EXERCISE TASK →
From the records below, extract all the text exactly and leave the images behind.

Scripts that build scenes:
-------------------------

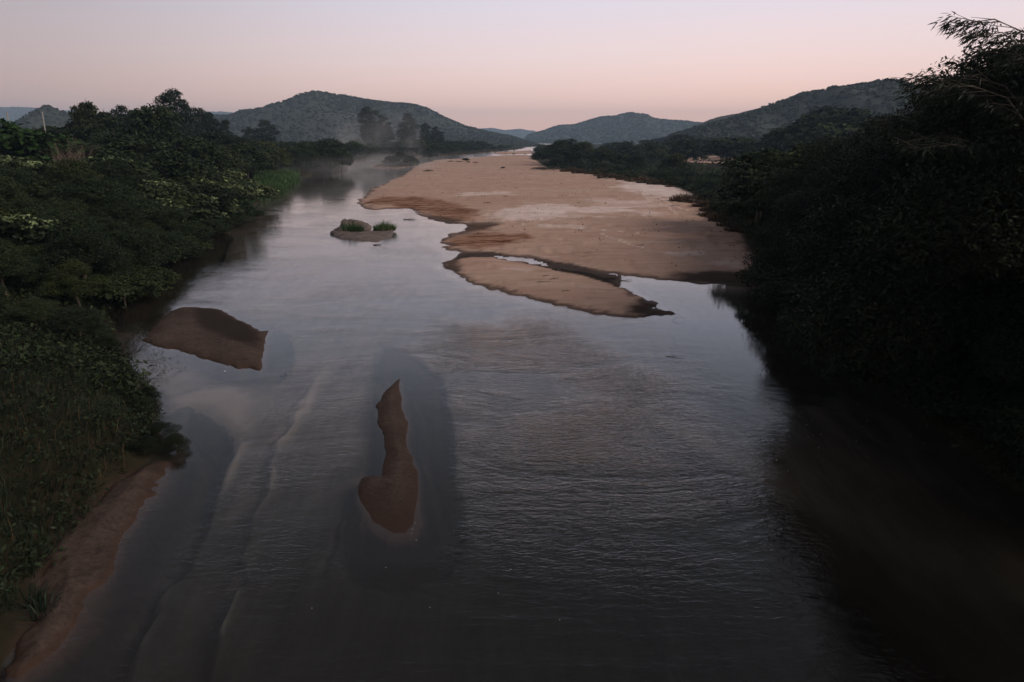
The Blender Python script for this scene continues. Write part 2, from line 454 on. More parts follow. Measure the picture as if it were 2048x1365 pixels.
def water_material():
    m, t = mat_new('river water')
    out = nd(t, 'ShaderNodeOutputMaterial')
    geo = nd(t, 'ShaderNodeNewGeometry'); P = geo.outputs['Position']
    rip = attr(t, 'ripple').outputs['Fac']; dep = attr(t, 'depth').outputs['Fac']
    far = attr(t, 'far').outputs['Fac']
    n1 = noise(t, scaled(t, P, (2.6, 6.0, 1)), 1.0, 3, 0.55, 0.9)
    n2 = noise(t, scaled(t, P, (6.0, 13.0, 1), 0.15), 1.0, 2, 0.5, 0.5)
    n3 = noise(t, scaled(t, P, (0.12, 0.22, 1)), 1.0, 4, 0.6, 1.0)
    n4 = noise(t, scaled(t, P, (0.35, 1.2, 1), -0.2), 1.0, 2, 0.5, 0.5)
    patch = maprange(t, n3, 0.38, 0.66, 0.25, 1.15)
    amp = math_(t, 'MULTIPLY', rip, patch)
    h = math_(t, 'ADD', math_(t, 'MULTIPLY', n1, 0.042), math_(t, 'MULTIPLY', n2, 0.018))
    h = math_(t, 'ADD', h, math_(t, 'MULTIPLY', n4, 0.035))
    h = math_(t, 'MULTIPLY', h, amp)
    bp = nd(t, 'ShaderNodeBump', i_Strength=1.0, i_Distance=1.0)
    t.links.new(h, bp.inputs['Height'])
    fr = nd(t, 'ShaderNodeFresnel', i_IOR=1.41); t.links.new(bp.outputs[0], fr.inputs['Normal'])
    gl = nd(t, 'ShaderNodeBsdfGlossy'); gl.inputs['Color'].default_value = (1, 1, 1, 1)
    t.links.new(math_(t, 'ADD', math_(t, 'MULTIPLY', far, 0.10), 0.03), gl.inputs['Roughness'])
    t.links.new(bp.outputs[0], gl.inputs['Normal'])
    tr = nd(t, 'ShaderNodeBsdfTransparent')
    ch = []
    for k in (1.0, 0.80, 0.76):
        ch.append(math_(t, 'POWER', math.e, math_(t, 'MULTIPLY', dep, -k)))
    cc = nd(t, 'ShaderNodeCombineColor')
    for i in range(3): t.links.new(ch[i], cc.inputs[i])
    t.links.new(cc.outputs[0], tr.inputs['Color'])
    df = nd(t, 'ShaderNodeBsdfDiffuse'); df.inputs[0].default_value = (0.024, 0.018, 0.013, 1)
    mk = nd(t, 'ShaderNodeMixShader')
    t.links.new(maprange(t, dep, 0.2, 2.2, 0.05, 0.85), mk.inputs[0])
    t.links.new(tr.outputs[0], mk.inputs[1]); t.links.new(df.outputs[0], mk.inputs[2])
    mx = nd(t, 'ShaderNodeMixShader')
    # light coming up from below the surface: no total reflection, since the straight rays stand in for refracted ones
    ff = math_(t, 'ADD', math_(t, 'MULTIPLY', fr.outputs[0], math_(t, 'SUBTRACT', 1.0, geo.outputs['Backfacing'])), math_(t, 'MULTIPLY', geo.outputs['Backfacing'], 0.07))
    t.links.new(ff, mx.inputs[0])
    t.links.new(mk.outputs[0], mx.inputs[1]); t.links.new(gl.outputs[0], mx.inputs[2])
    t.links.new(mx.outputs[0], out.inputs[0])
    return m

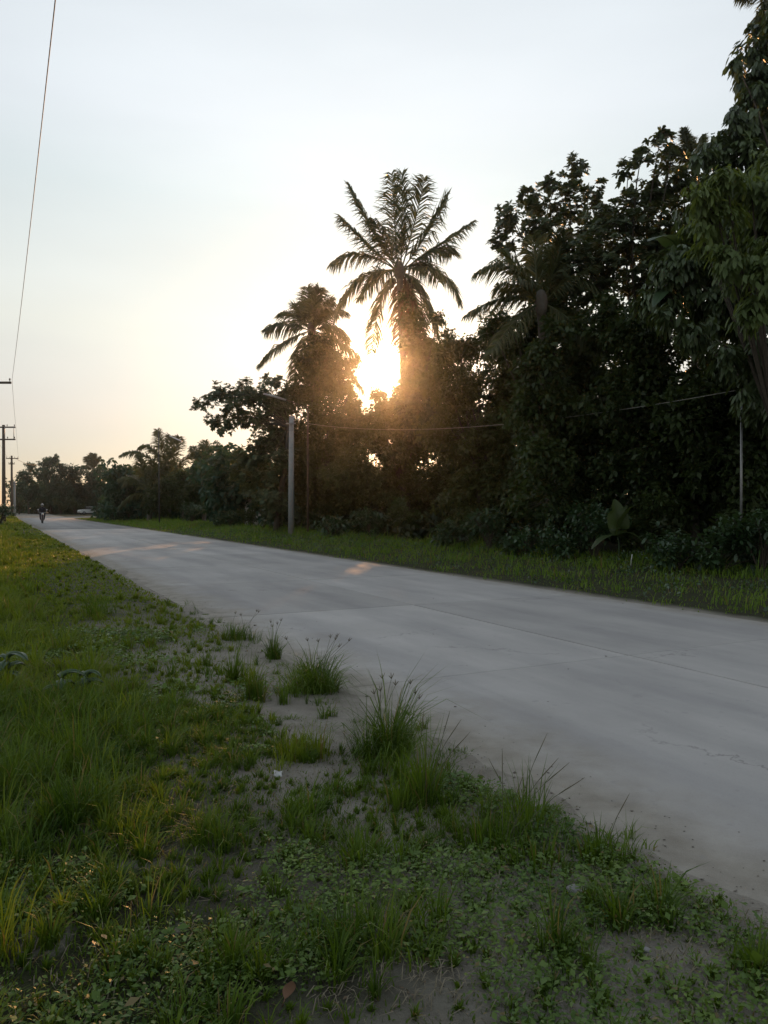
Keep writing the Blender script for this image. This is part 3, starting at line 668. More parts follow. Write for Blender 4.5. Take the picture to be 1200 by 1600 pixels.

-------------------------

EXERCISE SOLUTION →
The Blender Python script for this scene continues. Write part 2, from line 454 on. More parts follow. Measure the picture as if it were 2048x1365 pixels.
def water_material():
    m, t = mat_new('river water')
    out = nd(t, 'ShaderNodeOutputMaterial')
    geo = nd(t, 'ShaderNodeNewGeometry'); P = geo.outputs['Position']
    rip = attr(t, 'ripple').outputs['Fac']; dep = attr(t, 'depth').outputs['Fac']
    far = attr(t, 'far').outputs['Fac']
    n1 = noise(t, scaled(t, P, (2.6, 6.0, 1)), 1.0, 3, 0.55, 0.9)
    n2 = noise(t, scaled(t, P, (6.0, 13.0, 1), 0.15), 1.0, 2, 0.5, 0.5)
    n3 = noise(t, scaled(t, P, (0.12, 0.22, 1)), 1.0, 4, 0.6, 1.0)
    n4 = noise(t, scaled(t, P, (0.35, 1.2, 1), -0.2), 1.0, 2, 0.5, 0.5)
    patch = maprange(t, n3, 0.38, 0.66, 0.25, 1.15)
    amp = math_(t, 'MULTIPLY', rip, patch)
    h = math_(t, 'ADD', math_(t, 'MULTIPLY', n1, 0.042), math_(t, 'MULTIPLY', n2, 0.018))
    h = math_(t, 'ADD', h, math_(t, 'MULTIPLY', n4, 0.035))
    h = math_(t, 'MULTIPLY', h, amp)
    bp = nd(t, 'ShaderNodeBump', i_Strength=1.0, i_Distance=1.0)
    t.links.new(h, bp.inputs['Height'])
    fr = nd(t, 'ShaderNodeFresnel', i_IOR=1.41); t.links.new(bp.outputs[0], fr.inputs['Normal'])
    gl = nd(t, 'ShaderNodeBsdfGlossy'); gl.inputs['Color'].default_value = (1, 1, 1, 1)
    t.links.new(math_(t, 'ADD', math_(t, 'MULTIPLY', far, 0.10), 0.03), gl.inputs['Roughness'])
    t.links.new(bp.outputs[0], gl.inputs['Normal'])
    tr = nd(t, 'ShaderNodeBsdfTransparent')
    ch = []
    for k in (1.0, 0.80, 0.76):
        ch.append(math_(t, 'POWER', math.e, math_(t, 'MULTIPLY', dep, -k)))
    cc = nd(t, 'ShaderNodeCombineColor')
    for i in range(3): t.links.new(ch[i], cc.inputs[i])
    t.links.new(cc.outputs[0], tr.inputs['Color'])
    df = nd(t, 'ShaderNodeBsdfDiffuse'); df.inputs[0].default_value = (0.024, 0.018, 0.013, 1)
    mk = nd(t, 'ShaderNodeMixShader')
    t.links.new(maprange(t, dep, 0.2, 2.2, 0.05, 0.85), mk.inputs[0])
    t.links.new(tr.outputs[0], mk.inputs[1]); t.links.new(df.outputs[0], mk.inputs[2])
    mx = nd(t, 'ShaderNodeMixShader')
    # light coming up from below the surface: no total reflection, since the straight rays stand in for refracted ones
    ff = math_(t, 'ADD', math_(t, 'MULTIPLY', fr.outputs[0], math_(t, 'SUBTRACT', 1.0, geo.outputs['Backfacing'])), math_(t, 'MULTIPLY', geo.outputs['Backfacing'], 0.07))
    t.links.new(ff, mx.inputs[0])
    t.links.new(mk.outputs[0], mx.inputs[1]); t.links.new(gl.outputs[0], mx.inputs[2])
    t.links.new(mx.outputs[0], out.inputs[0])
    return m

Keep writing the Blender script for this image. This is part 3, starting at line 668. More parts follow. Write for Blender 4.5. Take the picture to be 1200 by 1600 pixels.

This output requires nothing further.